▶ [INSTRUCTIONS TO FOLLOW] Return verbatim the inclusive range of lines running from the line that contains "Recreate this scene" to the line that contains "from mathutils.geometry import". Omit every other line.

(Source records)
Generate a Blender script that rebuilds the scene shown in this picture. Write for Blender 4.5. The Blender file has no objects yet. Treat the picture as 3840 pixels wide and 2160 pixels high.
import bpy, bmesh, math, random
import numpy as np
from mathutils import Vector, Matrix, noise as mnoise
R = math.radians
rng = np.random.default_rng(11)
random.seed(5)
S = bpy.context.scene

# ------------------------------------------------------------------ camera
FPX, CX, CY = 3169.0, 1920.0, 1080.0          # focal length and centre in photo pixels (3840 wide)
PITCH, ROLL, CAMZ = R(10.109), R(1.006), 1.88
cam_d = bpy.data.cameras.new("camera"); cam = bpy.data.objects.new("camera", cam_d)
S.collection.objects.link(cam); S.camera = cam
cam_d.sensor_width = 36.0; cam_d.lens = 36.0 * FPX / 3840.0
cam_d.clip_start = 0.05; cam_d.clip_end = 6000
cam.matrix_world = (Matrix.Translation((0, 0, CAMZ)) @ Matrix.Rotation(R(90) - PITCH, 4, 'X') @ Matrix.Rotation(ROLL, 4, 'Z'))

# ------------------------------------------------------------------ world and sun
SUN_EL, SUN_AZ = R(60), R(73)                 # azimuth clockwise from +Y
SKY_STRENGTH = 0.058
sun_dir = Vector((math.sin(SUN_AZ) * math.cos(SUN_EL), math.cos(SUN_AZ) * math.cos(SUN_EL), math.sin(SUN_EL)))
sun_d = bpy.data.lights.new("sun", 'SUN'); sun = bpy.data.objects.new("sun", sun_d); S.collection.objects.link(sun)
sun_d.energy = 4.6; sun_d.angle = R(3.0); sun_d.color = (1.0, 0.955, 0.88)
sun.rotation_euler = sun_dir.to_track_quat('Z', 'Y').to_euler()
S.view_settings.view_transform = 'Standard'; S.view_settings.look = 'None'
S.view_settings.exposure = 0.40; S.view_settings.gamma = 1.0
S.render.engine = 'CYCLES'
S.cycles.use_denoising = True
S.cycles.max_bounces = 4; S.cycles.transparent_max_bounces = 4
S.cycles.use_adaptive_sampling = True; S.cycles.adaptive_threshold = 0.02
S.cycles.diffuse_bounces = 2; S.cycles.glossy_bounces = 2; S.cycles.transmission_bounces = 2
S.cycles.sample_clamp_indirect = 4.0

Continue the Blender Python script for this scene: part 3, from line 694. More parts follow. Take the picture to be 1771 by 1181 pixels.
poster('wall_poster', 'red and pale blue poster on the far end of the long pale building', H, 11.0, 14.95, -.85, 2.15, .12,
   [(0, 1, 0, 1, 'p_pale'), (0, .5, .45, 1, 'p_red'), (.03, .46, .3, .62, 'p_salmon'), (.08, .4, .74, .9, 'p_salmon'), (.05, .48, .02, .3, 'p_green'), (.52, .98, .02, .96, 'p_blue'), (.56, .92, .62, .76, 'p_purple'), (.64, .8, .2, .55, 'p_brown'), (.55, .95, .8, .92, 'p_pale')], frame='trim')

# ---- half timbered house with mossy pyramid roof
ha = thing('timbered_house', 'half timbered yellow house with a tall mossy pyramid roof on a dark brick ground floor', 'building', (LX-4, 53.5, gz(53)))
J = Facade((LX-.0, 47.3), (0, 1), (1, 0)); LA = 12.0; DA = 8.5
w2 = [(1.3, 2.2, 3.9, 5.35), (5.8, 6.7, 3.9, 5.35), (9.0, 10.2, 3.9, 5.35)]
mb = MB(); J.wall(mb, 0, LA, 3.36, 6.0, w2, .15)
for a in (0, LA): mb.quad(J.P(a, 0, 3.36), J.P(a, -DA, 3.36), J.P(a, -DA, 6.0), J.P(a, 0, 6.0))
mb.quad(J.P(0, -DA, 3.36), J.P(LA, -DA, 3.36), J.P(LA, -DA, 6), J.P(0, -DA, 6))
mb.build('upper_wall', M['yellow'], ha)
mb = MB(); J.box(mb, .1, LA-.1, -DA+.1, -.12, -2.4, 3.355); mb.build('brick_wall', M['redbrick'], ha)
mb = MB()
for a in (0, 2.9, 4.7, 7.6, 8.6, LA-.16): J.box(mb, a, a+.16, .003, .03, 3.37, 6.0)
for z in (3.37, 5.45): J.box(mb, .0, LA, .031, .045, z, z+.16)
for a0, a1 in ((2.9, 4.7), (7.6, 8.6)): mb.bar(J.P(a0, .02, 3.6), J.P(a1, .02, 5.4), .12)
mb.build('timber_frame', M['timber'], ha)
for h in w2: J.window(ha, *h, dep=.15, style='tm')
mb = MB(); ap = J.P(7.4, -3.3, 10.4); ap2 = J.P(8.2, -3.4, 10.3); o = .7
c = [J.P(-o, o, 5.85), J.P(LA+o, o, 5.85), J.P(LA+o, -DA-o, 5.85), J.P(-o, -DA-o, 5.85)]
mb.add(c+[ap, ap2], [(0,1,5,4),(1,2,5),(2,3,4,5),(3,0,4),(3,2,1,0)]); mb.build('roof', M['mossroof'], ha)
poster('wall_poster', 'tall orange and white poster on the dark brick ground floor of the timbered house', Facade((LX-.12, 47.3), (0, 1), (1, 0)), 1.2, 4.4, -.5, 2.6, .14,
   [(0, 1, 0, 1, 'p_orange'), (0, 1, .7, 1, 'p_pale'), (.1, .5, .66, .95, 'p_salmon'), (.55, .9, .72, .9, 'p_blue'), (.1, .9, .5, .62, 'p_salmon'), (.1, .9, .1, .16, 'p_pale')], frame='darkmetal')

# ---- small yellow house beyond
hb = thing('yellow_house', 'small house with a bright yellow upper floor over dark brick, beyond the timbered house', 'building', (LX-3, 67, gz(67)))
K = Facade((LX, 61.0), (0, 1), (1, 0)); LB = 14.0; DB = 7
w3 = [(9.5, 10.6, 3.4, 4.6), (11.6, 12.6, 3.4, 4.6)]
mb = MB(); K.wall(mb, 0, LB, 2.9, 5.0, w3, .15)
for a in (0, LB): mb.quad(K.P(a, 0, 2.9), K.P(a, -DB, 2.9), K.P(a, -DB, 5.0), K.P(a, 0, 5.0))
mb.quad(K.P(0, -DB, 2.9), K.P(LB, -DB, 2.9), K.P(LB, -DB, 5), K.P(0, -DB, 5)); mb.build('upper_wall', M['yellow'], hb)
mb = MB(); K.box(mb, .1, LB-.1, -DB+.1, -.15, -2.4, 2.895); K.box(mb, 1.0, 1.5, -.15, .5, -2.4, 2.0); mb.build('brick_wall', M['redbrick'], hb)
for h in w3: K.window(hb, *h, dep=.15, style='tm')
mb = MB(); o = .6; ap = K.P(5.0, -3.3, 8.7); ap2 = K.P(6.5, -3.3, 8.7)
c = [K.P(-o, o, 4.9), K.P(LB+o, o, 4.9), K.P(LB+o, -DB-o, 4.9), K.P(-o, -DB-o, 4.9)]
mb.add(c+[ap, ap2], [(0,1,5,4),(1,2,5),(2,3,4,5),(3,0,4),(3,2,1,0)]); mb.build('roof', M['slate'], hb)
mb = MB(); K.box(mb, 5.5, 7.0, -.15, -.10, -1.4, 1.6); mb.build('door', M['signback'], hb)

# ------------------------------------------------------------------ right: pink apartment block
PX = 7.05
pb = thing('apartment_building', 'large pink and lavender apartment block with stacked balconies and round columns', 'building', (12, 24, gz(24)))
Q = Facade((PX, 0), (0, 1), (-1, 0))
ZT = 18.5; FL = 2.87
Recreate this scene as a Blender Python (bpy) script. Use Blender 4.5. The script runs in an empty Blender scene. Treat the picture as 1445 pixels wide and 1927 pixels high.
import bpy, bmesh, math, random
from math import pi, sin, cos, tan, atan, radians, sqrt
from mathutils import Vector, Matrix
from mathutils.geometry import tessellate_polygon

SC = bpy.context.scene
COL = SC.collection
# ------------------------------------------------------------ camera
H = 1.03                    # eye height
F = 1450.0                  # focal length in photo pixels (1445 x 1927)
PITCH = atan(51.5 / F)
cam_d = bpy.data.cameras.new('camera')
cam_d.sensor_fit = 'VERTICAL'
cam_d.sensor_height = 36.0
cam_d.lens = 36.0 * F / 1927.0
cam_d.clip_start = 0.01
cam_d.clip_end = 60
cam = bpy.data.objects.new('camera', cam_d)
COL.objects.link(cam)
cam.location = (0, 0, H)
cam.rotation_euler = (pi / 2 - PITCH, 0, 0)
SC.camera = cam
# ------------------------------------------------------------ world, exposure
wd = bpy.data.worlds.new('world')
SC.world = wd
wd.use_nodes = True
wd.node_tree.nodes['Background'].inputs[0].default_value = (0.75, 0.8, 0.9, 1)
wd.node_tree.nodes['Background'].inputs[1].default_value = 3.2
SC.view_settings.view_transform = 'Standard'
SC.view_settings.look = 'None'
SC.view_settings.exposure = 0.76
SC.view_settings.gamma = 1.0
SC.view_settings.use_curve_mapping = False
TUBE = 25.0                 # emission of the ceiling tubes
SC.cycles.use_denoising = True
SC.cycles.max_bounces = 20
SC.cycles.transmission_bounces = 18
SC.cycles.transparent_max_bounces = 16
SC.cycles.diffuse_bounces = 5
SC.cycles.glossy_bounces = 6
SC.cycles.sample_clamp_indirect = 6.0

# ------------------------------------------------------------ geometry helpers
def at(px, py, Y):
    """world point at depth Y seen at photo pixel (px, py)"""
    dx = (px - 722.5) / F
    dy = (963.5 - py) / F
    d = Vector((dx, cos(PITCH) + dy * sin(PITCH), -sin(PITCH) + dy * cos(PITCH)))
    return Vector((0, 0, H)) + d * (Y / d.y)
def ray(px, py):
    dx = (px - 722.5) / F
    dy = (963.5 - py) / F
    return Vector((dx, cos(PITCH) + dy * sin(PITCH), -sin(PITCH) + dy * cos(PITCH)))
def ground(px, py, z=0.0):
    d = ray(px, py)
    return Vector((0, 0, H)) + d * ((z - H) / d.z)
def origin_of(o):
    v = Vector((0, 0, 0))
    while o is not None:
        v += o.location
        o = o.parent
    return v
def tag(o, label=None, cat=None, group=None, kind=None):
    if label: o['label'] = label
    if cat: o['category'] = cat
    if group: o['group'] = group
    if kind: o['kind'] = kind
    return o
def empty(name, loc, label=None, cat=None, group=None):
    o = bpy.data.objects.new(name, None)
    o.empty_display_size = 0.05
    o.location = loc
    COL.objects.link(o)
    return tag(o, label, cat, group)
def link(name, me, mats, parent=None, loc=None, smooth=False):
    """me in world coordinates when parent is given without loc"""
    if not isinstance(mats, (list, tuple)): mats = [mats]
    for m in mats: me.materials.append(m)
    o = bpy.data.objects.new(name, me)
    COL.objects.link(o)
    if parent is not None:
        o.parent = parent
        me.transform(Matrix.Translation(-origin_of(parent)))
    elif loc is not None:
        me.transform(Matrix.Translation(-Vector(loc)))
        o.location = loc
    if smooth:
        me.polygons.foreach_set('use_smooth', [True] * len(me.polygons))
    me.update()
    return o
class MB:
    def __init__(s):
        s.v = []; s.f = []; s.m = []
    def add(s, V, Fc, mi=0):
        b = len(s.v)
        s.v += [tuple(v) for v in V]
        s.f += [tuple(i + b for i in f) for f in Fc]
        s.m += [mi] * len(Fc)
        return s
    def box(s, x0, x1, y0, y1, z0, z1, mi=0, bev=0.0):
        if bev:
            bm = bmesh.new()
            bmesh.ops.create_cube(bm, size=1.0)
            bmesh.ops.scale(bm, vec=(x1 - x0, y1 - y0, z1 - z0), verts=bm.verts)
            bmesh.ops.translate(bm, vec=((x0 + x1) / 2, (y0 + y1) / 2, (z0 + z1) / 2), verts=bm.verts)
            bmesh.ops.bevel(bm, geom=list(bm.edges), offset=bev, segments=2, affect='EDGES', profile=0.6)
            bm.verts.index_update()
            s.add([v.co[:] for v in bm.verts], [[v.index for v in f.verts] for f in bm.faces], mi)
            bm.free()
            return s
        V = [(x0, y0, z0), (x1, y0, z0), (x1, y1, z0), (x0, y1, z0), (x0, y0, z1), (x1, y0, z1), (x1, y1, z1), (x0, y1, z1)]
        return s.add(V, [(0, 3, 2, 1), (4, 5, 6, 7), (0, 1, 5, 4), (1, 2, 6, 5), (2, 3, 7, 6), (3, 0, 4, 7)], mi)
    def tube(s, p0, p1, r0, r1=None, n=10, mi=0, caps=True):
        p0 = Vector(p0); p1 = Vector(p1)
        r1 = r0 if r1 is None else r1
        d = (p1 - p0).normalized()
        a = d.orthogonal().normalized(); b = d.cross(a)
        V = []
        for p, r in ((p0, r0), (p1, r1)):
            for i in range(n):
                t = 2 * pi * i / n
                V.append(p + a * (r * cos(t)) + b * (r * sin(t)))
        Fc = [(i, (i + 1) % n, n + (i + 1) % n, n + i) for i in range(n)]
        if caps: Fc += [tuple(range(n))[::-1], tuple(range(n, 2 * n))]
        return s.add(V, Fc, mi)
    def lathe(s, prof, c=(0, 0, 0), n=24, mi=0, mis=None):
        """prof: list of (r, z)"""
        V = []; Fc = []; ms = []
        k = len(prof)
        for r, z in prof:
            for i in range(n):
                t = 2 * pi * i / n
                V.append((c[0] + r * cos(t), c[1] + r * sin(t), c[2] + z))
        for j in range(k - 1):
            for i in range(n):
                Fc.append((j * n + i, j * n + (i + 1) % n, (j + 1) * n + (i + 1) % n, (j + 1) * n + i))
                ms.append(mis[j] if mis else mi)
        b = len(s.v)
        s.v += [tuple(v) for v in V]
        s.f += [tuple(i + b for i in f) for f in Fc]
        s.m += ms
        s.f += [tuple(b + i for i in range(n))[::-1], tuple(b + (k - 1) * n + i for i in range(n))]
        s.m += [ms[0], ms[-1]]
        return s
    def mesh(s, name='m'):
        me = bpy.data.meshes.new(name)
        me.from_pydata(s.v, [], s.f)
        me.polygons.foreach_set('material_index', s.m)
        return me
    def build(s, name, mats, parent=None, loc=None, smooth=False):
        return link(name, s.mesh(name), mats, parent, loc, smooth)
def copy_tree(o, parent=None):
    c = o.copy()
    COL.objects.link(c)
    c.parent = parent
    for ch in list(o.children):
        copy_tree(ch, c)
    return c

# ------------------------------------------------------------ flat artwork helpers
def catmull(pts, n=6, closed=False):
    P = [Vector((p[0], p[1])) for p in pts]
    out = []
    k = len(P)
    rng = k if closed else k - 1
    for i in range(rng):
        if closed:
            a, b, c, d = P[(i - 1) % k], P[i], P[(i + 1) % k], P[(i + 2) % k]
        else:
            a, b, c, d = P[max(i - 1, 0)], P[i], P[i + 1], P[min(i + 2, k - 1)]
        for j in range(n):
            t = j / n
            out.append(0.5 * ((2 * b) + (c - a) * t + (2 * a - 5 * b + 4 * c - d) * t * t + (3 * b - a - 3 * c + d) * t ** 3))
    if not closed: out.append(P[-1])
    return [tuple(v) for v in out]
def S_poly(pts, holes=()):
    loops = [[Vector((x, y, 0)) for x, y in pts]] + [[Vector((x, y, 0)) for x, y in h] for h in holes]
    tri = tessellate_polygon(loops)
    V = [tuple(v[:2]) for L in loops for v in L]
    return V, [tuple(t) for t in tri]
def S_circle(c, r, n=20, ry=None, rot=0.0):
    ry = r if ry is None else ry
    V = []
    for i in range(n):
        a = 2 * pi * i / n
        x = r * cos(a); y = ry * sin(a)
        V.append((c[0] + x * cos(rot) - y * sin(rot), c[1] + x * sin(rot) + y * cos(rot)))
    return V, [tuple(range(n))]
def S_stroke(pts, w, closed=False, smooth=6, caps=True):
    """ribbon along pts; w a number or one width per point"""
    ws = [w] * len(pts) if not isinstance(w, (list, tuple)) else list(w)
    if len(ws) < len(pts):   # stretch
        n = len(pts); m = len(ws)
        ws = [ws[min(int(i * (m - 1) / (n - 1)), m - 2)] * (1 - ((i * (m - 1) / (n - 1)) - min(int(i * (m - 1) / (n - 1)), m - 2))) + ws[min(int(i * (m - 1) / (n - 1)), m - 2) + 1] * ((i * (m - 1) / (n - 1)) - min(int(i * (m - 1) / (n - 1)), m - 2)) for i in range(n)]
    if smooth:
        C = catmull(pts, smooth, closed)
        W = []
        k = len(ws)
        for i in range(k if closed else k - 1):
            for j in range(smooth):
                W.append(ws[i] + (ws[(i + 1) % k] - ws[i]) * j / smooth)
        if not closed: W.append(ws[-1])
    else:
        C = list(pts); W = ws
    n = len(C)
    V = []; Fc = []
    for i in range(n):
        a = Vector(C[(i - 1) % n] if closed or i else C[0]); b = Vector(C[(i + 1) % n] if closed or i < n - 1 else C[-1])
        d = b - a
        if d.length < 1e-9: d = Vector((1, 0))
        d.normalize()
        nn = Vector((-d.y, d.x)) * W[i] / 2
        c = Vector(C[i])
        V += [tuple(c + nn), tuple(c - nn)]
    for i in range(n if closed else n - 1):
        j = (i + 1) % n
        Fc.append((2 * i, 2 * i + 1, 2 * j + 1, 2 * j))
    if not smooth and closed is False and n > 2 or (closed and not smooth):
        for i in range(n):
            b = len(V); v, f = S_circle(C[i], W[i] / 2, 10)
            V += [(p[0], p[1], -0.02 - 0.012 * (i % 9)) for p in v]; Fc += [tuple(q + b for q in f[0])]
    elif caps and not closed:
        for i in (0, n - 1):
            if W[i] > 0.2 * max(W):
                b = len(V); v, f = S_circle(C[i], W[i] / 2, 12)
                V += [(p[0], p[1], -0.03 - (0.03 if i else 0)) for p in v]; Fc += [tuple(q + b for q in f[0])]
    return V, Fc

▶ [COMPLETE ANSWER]
Recreate this scene as a Blender Python (bpy) script. Use Blender 4.5. The script runs in an empty Blender scene. Treat the picture as 1445 pixels wide and 1927 pixels high.
import bpy, bmesh, math, random
from math import pi, sin, cos, tan, atan, radians, sqrt
from mathutils import Vector, Matrix
from mathutils.geometry import tessellate_polygon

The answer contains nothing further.